Aislada y perdida, Sandra se dedicó por aquellos tiempos a escribir cartas a sus seres queridos y a tachar los días que marcaban el inicio de sus viajes por la Argentina. Y justo un día antes de emprender su aventura por Península Valdés, una chica del curso, Verónica, se acercó para invitarla, esa noche, a una fiesta en la casa de Matías: `Va estar buenísimo porque los padres se fueron de viaje´.
“Llegué muy nerviosa”, rememora Sandra. “Tengo que aclarar que mi intercambio era con un colegio alemán en Argentina, por lo que evidentemente no estaba teniendo la experiencia social típica del país, a pesar de que allí asistían varios argentinos que no tenían ascendencia alemana. En fin, hacer amigos estaba resultando complejo. Pero todo cambió ese día, cuando uno de mis compañeros de clase se burló, una vez más, de lo que tenía puesto”.
Una fiesta, un salvador y una promesa
`¿Todos se visten como payasos en Alemania?´ Sandra ya conocía de memoria esa voz con aires de superioridad, la de Martín y su séquito de aplaudidores. Fiel a su estilo, lo ignoró. Ya no estaba sola, Verónica la acompañaba, y en ella encontró a su primera amiga en una experiencia que poco a poco estaba cambiando de panorama: `No quiero que te lleves una mala impresión de Argentina´, le dijo Verónica. `No le des bola a Martín´.
A pesar de la indiferencia de Sandra, Martín insistió: `Me contaron que el fin de semana que viene hay una convención de payasos, ¿no querés anotarte?´ La chica alemana se puso colorada y tragó sus lágrimas, y justo cuando sintió que ya era tiempo de dejar su estoicismo de lado, otra voz masculina quebró la atmósfera: `Che Martín, ¿no podrías disimular un poco tu sentimiento de inferioridad?´
La cara de Martín quedó en el recuerdo de varios por mucho tiempo. Con un rostro casi bordó se abalanzó sobre su contrincante, pero de inmediato fue detenido por el dueño de casa, Matías y su grupo de amigos: “No sé bien cómo fue, pero lo echaron de la fiesta. El séquito ni se inmutó”.
`Me llamo Juan, espero que estar entre nosotros no te esté dando dolor de cabeza´, le dijo el salvador a Sandra. Ella, por supuesto, lo había visto en el colegio, le había parecido muy lindo, pero hasta entonces ni siquiera habían intercambiado un hola. Esa noche se contaron su vida entera y se despidieron con una promesa: `cuando vuelvas de viaje por el sur, te muestro los lugares de la ciudad que valen la pena´.
Argentina inolvidable
La promesa fue cumplida.
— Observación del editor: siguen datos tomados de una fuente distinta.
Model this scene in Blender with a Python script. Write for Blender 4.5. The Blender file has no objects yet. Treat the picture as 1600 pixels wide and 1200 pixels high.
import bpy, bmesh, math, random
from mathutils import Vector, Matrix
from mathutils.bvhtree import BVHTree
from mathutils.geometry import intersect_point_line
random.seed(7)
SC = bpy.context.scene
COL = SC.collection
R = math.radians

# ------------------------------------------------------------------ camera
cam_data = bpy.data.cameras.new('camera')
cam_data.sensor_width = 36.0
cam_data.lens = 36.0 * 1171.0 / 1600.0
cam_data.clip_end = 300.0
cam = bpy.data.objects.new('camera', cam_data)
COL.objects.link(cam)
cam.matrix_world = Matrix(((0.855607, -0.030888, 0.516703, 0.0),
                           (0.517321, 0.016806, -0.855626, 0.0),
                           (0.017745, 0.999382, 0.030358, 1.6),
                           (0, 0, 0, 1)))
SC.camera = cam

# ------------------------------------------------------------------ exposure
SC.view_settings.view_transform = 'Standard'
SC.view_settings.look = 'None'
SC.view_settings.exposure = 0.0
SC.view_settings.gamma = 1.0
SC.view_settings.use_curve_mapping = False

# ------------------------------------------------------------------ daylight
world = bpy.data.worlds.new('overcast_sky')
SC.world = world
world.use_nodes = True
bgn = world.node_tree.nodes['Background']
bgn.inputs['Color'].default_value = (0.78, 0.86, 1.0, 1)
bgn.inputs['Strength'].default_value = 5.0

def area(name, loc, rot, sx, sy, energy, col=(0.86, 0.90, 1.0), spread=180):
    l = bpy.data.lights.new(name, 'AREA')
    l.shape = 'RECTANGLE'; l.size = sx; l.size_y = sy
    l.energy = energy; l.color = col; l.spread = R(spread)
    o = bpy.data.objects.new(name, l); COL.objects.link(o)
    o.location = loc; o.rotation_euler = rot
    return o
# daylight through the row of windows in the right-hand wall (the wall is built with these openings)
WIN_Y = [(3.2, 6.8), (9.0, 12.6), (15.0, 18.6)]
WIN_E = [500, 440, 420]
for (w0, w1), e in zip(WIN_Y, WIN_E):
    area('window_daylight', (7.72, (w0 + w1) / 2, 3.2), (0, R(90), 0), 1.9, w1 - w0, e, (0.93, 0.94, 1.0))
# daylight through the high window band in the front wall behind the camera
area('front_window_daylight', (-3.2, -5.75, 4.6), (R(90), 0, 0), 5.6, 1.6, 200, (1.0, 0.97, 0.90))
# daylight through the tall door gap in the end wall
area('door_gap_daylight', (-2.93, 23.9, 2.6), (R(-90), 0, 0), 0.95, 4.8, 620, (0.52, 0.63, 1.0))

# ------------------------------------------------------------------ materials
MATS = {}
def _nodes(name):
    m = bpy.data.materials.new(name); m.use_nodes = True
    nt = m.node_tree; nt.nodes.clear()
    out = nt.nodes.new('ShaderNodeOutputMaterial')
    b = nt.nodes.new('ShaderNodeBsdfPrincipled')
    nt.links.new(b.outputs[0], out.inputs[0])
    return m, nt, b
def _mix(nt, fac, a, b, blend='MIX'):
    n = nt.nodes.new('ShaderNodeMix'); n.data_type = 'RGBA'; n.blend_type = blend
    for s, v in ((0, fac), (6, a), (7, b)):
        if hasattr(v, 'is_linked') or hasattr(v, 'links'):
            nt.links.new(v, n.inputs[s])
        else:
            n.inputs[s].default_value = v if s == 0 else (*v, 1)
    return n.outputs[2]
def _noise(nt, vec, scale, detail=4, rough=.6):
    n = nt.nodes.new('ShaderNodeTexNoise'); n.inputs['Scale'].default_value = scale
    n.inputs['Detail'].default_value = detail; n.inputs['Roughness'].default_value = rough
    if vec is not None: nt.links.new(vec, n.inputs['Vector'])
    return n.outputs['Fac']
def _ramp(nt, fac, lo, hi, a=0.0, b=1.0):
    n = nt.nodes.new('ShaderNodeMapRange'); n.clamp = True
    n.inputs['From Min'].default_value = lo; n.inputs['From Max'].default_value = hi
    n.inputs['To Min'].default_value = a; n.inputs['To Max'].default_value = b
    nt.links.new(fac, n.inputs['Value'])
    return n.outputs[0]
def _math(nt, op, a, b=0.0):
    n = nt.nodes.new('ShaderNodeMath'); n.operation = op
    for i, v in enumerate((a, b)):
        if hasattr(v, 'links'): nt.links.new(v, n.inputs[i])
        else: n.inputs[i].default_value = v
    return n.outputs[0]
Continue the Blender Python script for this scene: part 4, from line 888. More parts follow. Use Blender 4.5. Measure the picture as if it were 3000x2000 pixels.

Sandra volvió del sur enamorada de Argentina. Había visto las ballenas, pero también había compartido la mesa con hombres y mujeres locales, había probado mate en un lago al pie de una montaña, charlado con lugareños que le contaron acerca de tradiciones y cuentos con sabor a leyendas. Todavía quedaba el viaje al norte al mes siguiente, pero entre medio llegó Buenos Aires. La bella, la que había permanecido oculta hasta entonces.
Con Juan caminó por La Boca y se perdió por las callecitas de San Telmo, donde disfrutaron por horas la cacería de antigüedades, una debilidad que descubrieron que ambos compartían. Pasearon por La Recoleta y se tiraron cara al sol en Plaza Francia y disfrutaron de los artistas callejeros, en especial de los artistas circenses, un emblema de los noventa.
“No faltaron las caminatas por Libertador y el bajo de San Isidro, cerca del colegio, y el paseo por Tigre y el Delta”, cuenta Sandra. “Pero el mejor día llegó justo cuando faltaban dos semanas para volverme a Alemania. El día del beso”.
Una nueva promesa y dos amores
Fueron dos semanas que hoy Sandra conserva como uno de sus mayores tesoros. El idilio fue puro e intenso. Se besaron como lo hacen los enamorados y vivieron un presente, donde el pasado y el futuro parecían inexistentes. Caminaron de la mano, compartieron secretos y hablaron de sueños, no de proyectos. De búsquedas del alma, no de metas ni deberes. Si hubiera creído en las almas gemelas, Sandra diría que encontró una en su vida.
La despedida fue dura y trajo una nueva promesa: `Voy a volver y, mientras tanto, podemos escribirnos´. Ambas promesas fueron cumplidas y, hasta hoy, tantas décadas después, los antiguos enamorados siguen en contacto. Lo que sucedió en el medio no viene al caso.
De aquel viaje que comenzó con un sabor amargo, Sandra suele decir que regresó a su tierra “con dos amores”: un chico llamado Juan, y la Argentina.